Do not be predictable. If you always bluff in certain situations, your opponents will figure this out and start calling more. On the other hand, if you never bluff, they will figure that out too and stop calling your non-bluff bets, which is a bad thing-even though you might win the hand, you will fail to win the amount of their call. The exact ideal bluffing frequency in each game situation is a complicated exercise in game theory that you will not be able to solve at the table, so you may have to rely on rules of thumb, prior analysis, experience, and intuition.
General guidelines
  • Bluffs are more successful with fewer people in the pot. Against only one or two opponents, your chances are often good that no one has a hand good enough to call. Against three or more opponents, at least one of them probably does, so bluffing is unlikely to succeed.
  • Bluff much less in high-low split games-some very weak hands will call hoping for half the pot, and the likelihood of splitting the pot greatly reduces your pot odds in any case.

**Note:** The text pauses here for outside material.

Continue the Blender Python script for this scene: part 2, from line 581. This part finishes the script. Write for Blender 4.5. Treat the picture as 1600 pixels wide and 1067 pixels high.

In some games such as limit Omaha high-low, you would not be giving up much advantage if you never bluffed at all.
  • In games with many betting rounds, bluffs are more often successful in early rounds rather than late ones. Once other players have put a lot of money into the pot, they are less likely to give up (this tendency is based on the false concept of being "pot-committed" and goes beyond the correct strategy of calling more often with higher pot odds. cf. sunk cost fallacy)
  • Value bet your strong hands, consider bluffing with hands you are almost sure cannot win any other way, and check the ones in between: On the last betting round, if you have a hand that might be good but that is not very strong, you are probably better off checking and then calling a bet by your opponent rather than bluffing. A player with a worse hand will probably not call if you bet, but a check might induce your opponent to bluff, allowing your call to win more money. On the other hand, a player with a better hand than yours will almost certainly call, and may raise, costing you money. You also do not need the protection of a bet.
  • A raise, and especially a check-raise, as a bluff is more psychologically intimidating than just opening. Of course it also risks more of your money and makes the pot bigger (and therefore more likely to be called), so it must be used with care.
In games with multiple betting rounds, to bluff on one round with an inferior or drawing hand that might become a much better one by chance in a later round is often called a semi-bluff. Semi-bluffs thus afford a player two opportunities to win the pot: everyone may fold, or if the player is called, they still might win the showdown. For example, a player in a stud poker game with four spade-suited cards showing (but none among their downcards) on the penultimate round might raise, hoping that others believe they have a flush even though they do not. If their bluff fails and they are called, they still might be dealt a spade on the final card and win the showdown (or they might be dealt another non-spade and try their bluff again, in which case it is a pure bluff or stone-cold bluff on the final round rather than a semi-bluff).
Randomizing devices
In performing bluffs, it often helps to have a randomizing device: for example, if your analysis or experience leads you to believe that you should bluff half of the time in a certain situation, use a device such as the color of the last card dealt. Another strategy useful in short-handed games is to give yourself fake outs: if a jack is not a scare card, pretend that every jack is an out for you, even if it is not. This strategy has a mathematical basis in game theory. Bluff (the game) Bluff is an ancient predecessor of poker played in the 1800s, where only the cards from 10 to Ace were used, and straights and flushes hadn't been invented yet.